Governor defends tight policy as cash-strapped firms struggle
Bangladesh Bank Governor Ahsan H Mansur said tightening monetary policy is the only globally practised remedy to heal inflationary pain, as businessmen opposed interest rate hikes for obstructing business expansion and job creation.
"Our aim is to bring stability to the macroeconomy. If it is not ensured, stability in inflation will not be guaranteed. We have to fight to this end," said the central bank governor at the "3rd Bangladesh Economic Summit 2024: Inequality, Financial Crimes, and Healing Bangladesh's Economy" in Dhaka yesterday.
At the same event organised by Bangla daily Bonik Barta, several businessmen earlier said that the hike in interest rates has become a barrier to business expansion and employment generation.
"One thing that should be kept in mind is that if macroeconomic stability is not ensured, there will be no investment," Mansur said in reply.
"It will not yield any good results if we become impatient. If you say that investment must be revived right now, it is not possible," he added.
"We analysed many countries, including the UK, the USA and Thailand. No country has decreased inflation in less than 12 months," said the central bank governor.
He said they started the fight against more than 9 percent inflation -- which has been persistent since March last year -- basically in June 2024. "We need at least eight more months to bring it down to 5-6 percent."
After a two-month pause following August's 11.66 percent price pressure, Bangladesh's inflation rose to 10.87 percent in October, thanks to soaring food prices, especially for staple rice and vegetables, show statistics bureau data.
Amid the crushing price pressure affecting lives and livelihoods, the central bank governor said they are not relying solely on monetary policy to blunt the inflation curve.
"On the supply side, taxes on every essential good were either made zero or significantly reduced. The aim is to keep the price level of goods comparatively low, even if only temporarily, although prices of all products will not come down," he said.
Mansur said the government has already taken most of the required measures from the supply side. "So it requires time. We have to keep patience."
Hinting at good days ahead for the business community, he said their ultimate goal is also economic growth and investment. "Now I have to keep an eye on macro stability, reduce inflation and stabilise the exchange rate for the next months and years."
He said there is no possibility of a recession in Bangladesh. "But our growth will be slowed down. That is inevitable."
"We have not been like Sri Lanka. Our growth has not been negative. Our economy has not collapsed. We have already stabilised the economy," said the BB governor.
Addressing the event prior to Mansur, Abdul Awal Mintoo, chairman of Multimode Group and National Bank, said that although monetary policy has been tightened to curb higher inflation, it is not the only function of monetary policy.
Mintoo argued that inflation may rise for at least 17 to 18 reasons, while excess money supply is one of them, which requires policy tightening.
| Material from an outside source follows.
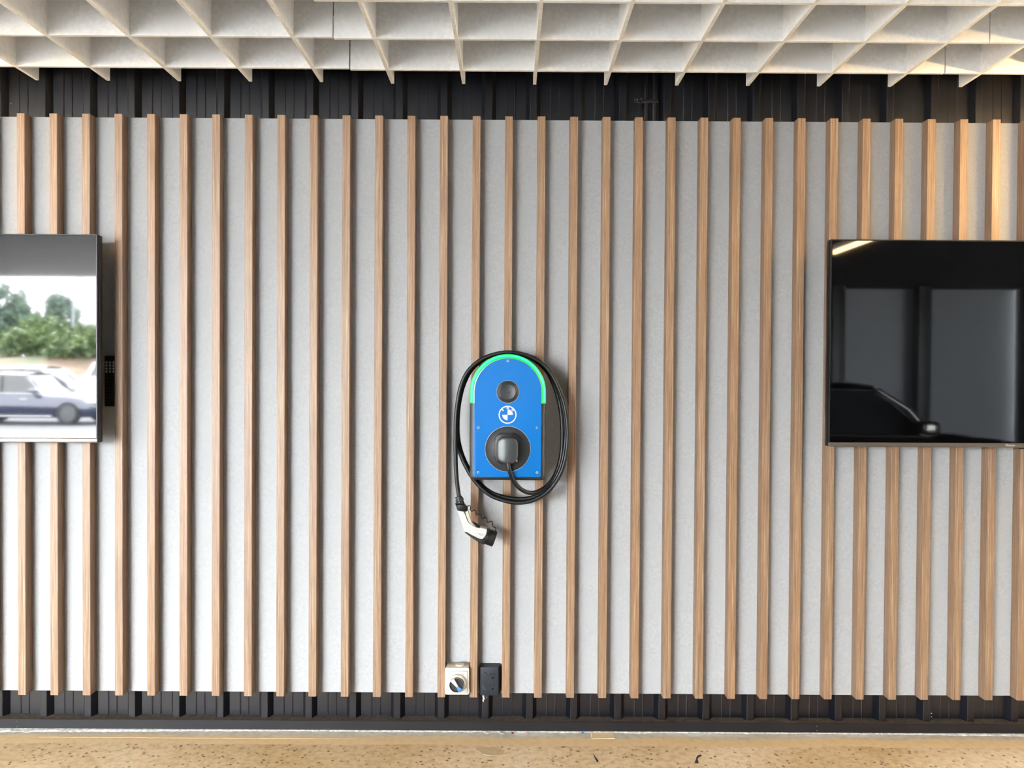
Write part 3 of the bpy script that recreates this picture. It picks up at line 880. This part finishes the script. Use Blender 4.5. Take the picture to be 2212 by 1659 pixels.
# ------------------------------------------------------------------ yard outside, mirrored in the screens
def car(name, loc, rz, paint, label, L_=4.85, W=1.86, H=1.46, belt=.92, suv=False):
    r_ = root(name, loc, label, 'car')
    base = Vector(loc)
    def st(x, hw, z0, z1, n=7):
        ring = []
        for s in (1, -1):
            pr_ = [(hw * .90, z0), (hw * .98, z0 + .12), (hw, z0 + (z1 - z0) * .5), (hw * .965, z1 - .08), (hw * .90, z1 - .02), (hw * .55, z1 + .015)]
            if s < 0: pr_ = list(reversed(pr_))
            ring += [base + Vector((x, s * y, z)) for y, z in pr_]
        return ring
    h = L_ / 2
    fw, rw = h - .86, -h + .98
    zt = .84 if suv else .70
    stations = [(-h, .74, .42, belt - .12), (-h + .12, .86, .28, belt + .02), (-h + .55, .92, .22, belt + .04), (-.8, .93, .20, belt),
                (.3, .93, .20, belt - .01), (h - 1.45, .93, .20, belt - .03), (h - .8, .92, .20, belt - .10), (h - .3, .86, .22, belt - .20), (h - .06, .74, .26, zt - .05), (h, .66, .32, zt - .12)]
    bm = bmesh.new()
    bm_rings(bm, [st(x, hw * W / 1.86, z0, z1) for x, hw, z0, z1 in stations])
    bd = from_bm('body', bm, paint, r_, 50)
    # glass house
    rear = -h + (.25 if suv else .75)
    gs = [(rear, .78, .70, belt), (rear + (.28 if suv else .75), .80, .64, H - .05), (-.55, .82, .64, H), (.25, .82, .62, H - .02), (h - 1.62, .84, .70, belt - .02)]
    bm = bmesh.new()
    rings = []
    for i, (x, hb, ht, zt_) in enumerate(gs):
        zz = max(zt_ - .04, belt - .03)
        rings.append([base + Vector((x, s * y, z)) for s, y, z in ((1, hb, belt - .06), (1, ht, zz), (-1, ht, zz), (-1, hb, belt - .06))])
    bm_rings(bm, rings)
    from_bm('windows', bm, M['car_glass'], r_, 20)
    bm = bmesh.new()
    rr = []
    for i, (x, hb, ht, zt_) in enumerate(gs[1:4]):
        rr.append([base + Vector((x, y, z)) for y, z in ((ht + .02, zt_ - .05), (ht * .9, zt_ + .0), (0, zt_ + .03), (-ht * .9, zt_), (-ht - .02, zt_ - .05))])
    bm_rings(bm, rr, cap0=False, cap1=False)
    from_bm('roof', bm, paint, r_, 60)
    for s in (-1, 1):
        yb_, yt = s * .80, s * .65
        A_ = base + Vector((h - 1.62, yb_, belt - .04)); B_ = base + Vector((.25, yt, H - .07))
        tube('windscreen_pillar', [A_, (A_ + B_) / 2 + Vector((.04, 0, .03)), B_], .035, paint, r_, 8)
        C_ = base + Vector((rear + .05, yb_, belt)); D_ = base + Vector((rear + (.28 if suv else .75), yt, H - .09))
        tube('rear_pillar', [C_, (C_ + D_) / 2, D_], .07, paint, r_, 8)
        tube('centre_pillar', [base + Vector((-.35, s * .825, belt - .04)), base + Vector((-.42, yt, H - .06))], .03, M['post'], r_, 8)
        tube('window_trim', [C_ + Vector((0, s * .01, .02)), D_ + Vector((0, s * .01, .0)), base + Vector((-.5, yt + s * .02, H - .045)), B_ + Vector((0, s * .02, 0)), A_ + Vector((0, s * .03, 0))], .014, M['chrome'], r_, 6)
        tube('belt_trim', [base + Vector((rear + .1, s * .90 * W / 1.86, belt - .02)), base + Vector((h - 1.7, s * .90 * W / 1.86, belt - .05))], .014, M['chrome'], r_, 6)
        mb = base + Vector((h - 1.78, s * 1.0, belt + .04))
        bm = bmesh.new(); bm_box(bm, mb - Vector((.09, .11, .07)), mb + Vector((.09, .11, .07)), .04, 3)
        from_bm('wing_mirror', bm, paint, r_, 60)
        hl = base + Vector((h - .26, s * .70, .66 if not suv else .80))
        bm = bmesh.new(); bm_box(bm, hl - Vector((.20, .14, .055)), hl + Vector((.20, .14, .055)), .04, 2)
        from_bm('headlight', bm, M['lamp_glass'], r_, 60)
        for x in (-.75, .35):
            q = base + Vector((x, s * .925 * W / 1.86, belt - .20))
            bm = bmesh.new(); bm_box(bm, q - Vector((.10, .02, .014)), q + Vector((.10, .02, .014)), .008, 2)
            from_bm('door_handle', bm, M['chrome'], r_, 60)
        tube('sill_trim', [base + Vector((rw + .45, s * .90 * W / 1.86, .25)), base + Vector((fw - .45, s * .90 * W / 1.86, .25))], .016, M['chrome'], r_, 6)
        wr = .345 if suv else .325
        for wx in (fw, rw):
            c_ = base + Vector((wx, s * .78 * W / 1.86, wr))
            ax2 = Vector((0, s, 0))
            wh = lathe('wheel', [(wr * .72, 0), (wr * .95, .0), (wr, .03), (wr, .155), (wr * .95, .185), (wr * .74, .185), (wr * .70, .165), (wr * .70, .10), (0, .10)], c_ - ax2 * .02, ax2, M['tyre'], r_, 36)
            bm = bmesh.new()
            bm_lathe(bm, [(wr * .70, .16), (wr * .74, .188), (wr * .69, .192), (wr * .66, .165)], c_ - ax2 * .02, ax2, 36)
            bm_lathe(bm, [(.06, .12), (.055, .172), (0, .178)], c_ - ax2 * .02, ax2, 16)
            for k in range(10):
                a_ = 2 * math.pi * k / 10 + .1
                dv = Vector((math.cos(a_), 0, math.sin(a_)))
                o_ = c_ + ax2 * .135
                bm_tube(bm, [o_ + dv * .04, o_ + dv * wr * .69], .014, 6)
            from_bm('rim', bm, M['alloy'], wh, 40)
    gr = base + Vector((h - .03, 0, .52))
    bm = bmesh.new(); bm_box(bm, gr - Vector((.05, .32, .10)), gr + Vector((.045, .32, .10)), .03, 2)
    from_bm('grille', bm, M['post'], r_, 60)
    r_.rotation_euler.z = rz
    return r_
G0 = -.03
car('car', (-13.95, -20.2, G0), 0, M['car_blue'], 'dark blue sedan with spoked wheels mirrored in the left screen')
car('car', (-16.1, -24.6, G0), 0, M['car_white'], 'white wagon behind the blue sedan, mirrored in the left screen', 4.9, 1.95, 1.66, 1.05, True)
car('car', (-14.2, -28.6, G0 + .2), 0, M['car_white'], 'white car farthest back, its roof mirrored in the left screen', 4.9, 1.95, 1.72, 1.08, True)
car('car', (3.45, -5.75, 0), R(-3), M['car_black'], 'black car in the bay, its roof mirrored in the right screen', 4.7, 1.86, 1.42, .95)

# earth bank, trees and street lamp beyond the parked cars
bm = bmesh.new()
rr = []
rnd = random.Random(5)
for i in range(41):
    x = -60 + i * 2
    j = rnd.random
    rr.append([(x, -29.5 + j() * .4, -.06), (x, -31.5 + j() * .5, 1.0 + j() * .3), (x, -33.5, 1.9 + j() * .3), (x, -46, 2.2), (x, -46, -.06)])
bm_rings(bm, rr)
tag(from_bm('earth_bank', bm, M['bank'], None, 60), 'brown earth bank behind the parked cars, mirrored in the left screen', 'bank')
def tree(name, x, y, z, blobs, m, label, group, n=2600, leaf=.16, trunk=True):
    r_ = root(name, (x, y, z), label, 'tree', group)
    rnd = random.Random(hash((round(x * 10), round(y * 10))) & 0xffff)
    bm = bmesh.new()
    tot = sum(b_[3] ** 2 for b_ in blobs)
    for bx_, by_, bz_, br in blobs:
        for _ in range(int(n * br * br / tot)):
            v = Vector((rnd.gauss(0, 1), rnd.gauss(0, 1), rnd.gauss(0, 1))).normalized() * br * (.55 + .5 * rnd.random())
            c = Vector((x + bx_, y + by_, z + bz_)) + Vector((v.x, v.y, v.z * .85))
            q = Euler((rnd.random() * 6.3, rnd.random() * 6.3, rnd.random() * 6.3)).to_matrix()
            s = leaf * (.6 + .8 * rnd.random())
            bm.faces.new([bm.verts.new(c + q @ Vector(p)) for p in ((-s, 0, 0), (0, -s * .45, s * .1), (s, 0, 0), (0, s * .45, s * .1))])
    me_o = from_bm('foliage', bm, m, r_)
    me_o['kind'] = 'stuff'
    if trunk:
        top = max(b_[2] for b_ in blobs)
        tube('trunk', [(x, y, z - .1), (x + .05, y, z + top * .5), (x, y, z + top)], [.16, .12, .05], M['bark'], r_, 8)
T = 'trees and bushes beyond the parked cars'
tree('leafy_tree', -25.2, -36.5, 2.0, [(0, 0, 2.6, 1.5), (-1.2, 0, 1.6, 1.4), (1.0, .3, 1.7, 1.2)], M['leaf2'], 'tall blue-green tree at the left edge of the left screen', T, 3200)
tree('round_bush', -22.2, -35.0, 1.7, [(0, 0, 1.3, 1.3), (1.2, 0, 1.0, 1.1), (-1.1, 0, .9, 1.1)], M['leaf'], 'broad green bush in the middle of the left screen', T, 3200)
tree('slim_tree', -23.2, -38.0, 2.0, [(0, 0, 2.9, .7), (.2, 0, 2.3, .9), (-.2, 0, 1.3, 1.0)], M['leaf2'], 'slim tall tree beside the street lamp in the left screen', T, 2200)
tree('round_bush', -19.6, -34.0, 1.7, [(0, 0, 1.0, 1.2), (1.1, 0, .8, 1.0), (-1.0, 0, .8, 1.0)], M['leaf'], 'green bush under the street lamp in the left screen', T, 3000)
tree('round_bush', -16.6, -34.2, 1.7, [(0, 0, .8, 1.1), (1.2, 0, .6, 1.0), (-1.2, 0, .7, 1.0)], M['leaf'], 'low green bush at the right edge of the left screen', T, 2600)
tree('leafy_tree', -29.0, -35.0, 2.0, [(0, 0, 2.0, 1.6), (1.6, 0, 1.4, 1.4), (-1.4, 0, 1.2, 1.3)], M['leaf2'], 'wide blue-green tree beyond the left screen edge', T, 2600)
sl = root('street_lamp', (-20.3, -34.0, 1.8), 'thin curved street lamp rising behind the bushes in the left screen', 'street lamp')
tube('pole', smooth_path([(-20.3, -34, 1.8), (-20.3, -34, 3.4), (-20.25, -34, 4.5), (-20.12, -34, 5.2), (-19.85, -34, 5.9), (-19.3, -34, 6.4)], 4), .06, M['clad'], sl, 8)
box('lamp_head', (-19.35, -34.12, 6.34), (-18.7, -33.88, 6.46), M['clad'], sl, .03)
"But in the name of reducing inflation, if you follow such a tightened monetary policy, it would strangle the whole economy. Rather, it is also the responsibility of monetary policy to generate employment by increasing investment," said the business leader.
He added that if monetary policy does not encourage investment and generate employment, then it works in the opposite direction.
Mustafa Kamal, chairman of Meghna Group of Industries, said they are suffering from bureaucratic complications while doing business. Highlighting various examples of harassment due to bureaucratic barriers, he said that if it takes seven days to process a file in Vietnam, it takes around seven months in Bangladesh.
Kamal also alleged that different government departments involved in processing business files lack accountability.
Highlighting various steps taken by the government, Finance Adviser Salehuddin Ahmed said they will try to maintain their footprint through short-term reforms for the next political government.
"We don't have any personal agenda. Our agenda is the interest of the country. We're trying to do it," he said. "We will implement such reforms that will compel the next government to follow them as a good step," he added.
Zaved Akhtar, chairman of Unilever Bangladesh, said that uneven or non-smooth fields and complex regulatory environments are major barriers to foreign direct investments.
He gave an example that his company had to wait for 30 months to acquire land for expansion.
Hossain Zillur Rahman, an adviser to the former caretaker government, stressed the country's macroeconomic stability, investment and employment generation and taming inflation at the same time.
He also said a political-economic approach is needed to overcome macroeconomic weaknesses and solve the country's employment and investment problems.
National Board of Revenue (NBR) Chairman Md Abdur Rahman Khan said they have already stopped the manual audit selection process and submitted the documents to the value-added tax (VAT) office to reduce the hassle for taxpayers.
Mustafa K Mujeri, former chief economist of the central bank, Sayema Haque Bidisha, pro-vice chancellor of Dhaka University, Selim RF Hussain, chairman of Association of Bankers, Bangladesh, Mashrur Arefin, managing director of City Bank, Azam J Chowdhury, chairman of East Coast Group, Nihad Kabir, former president of Metropolitan Chamber of Commerce & Industry, Dhaka (MCCI), also spoke at the event.
Dewan Hanif Mahmud, editor of Bonik Barta, moderated the event.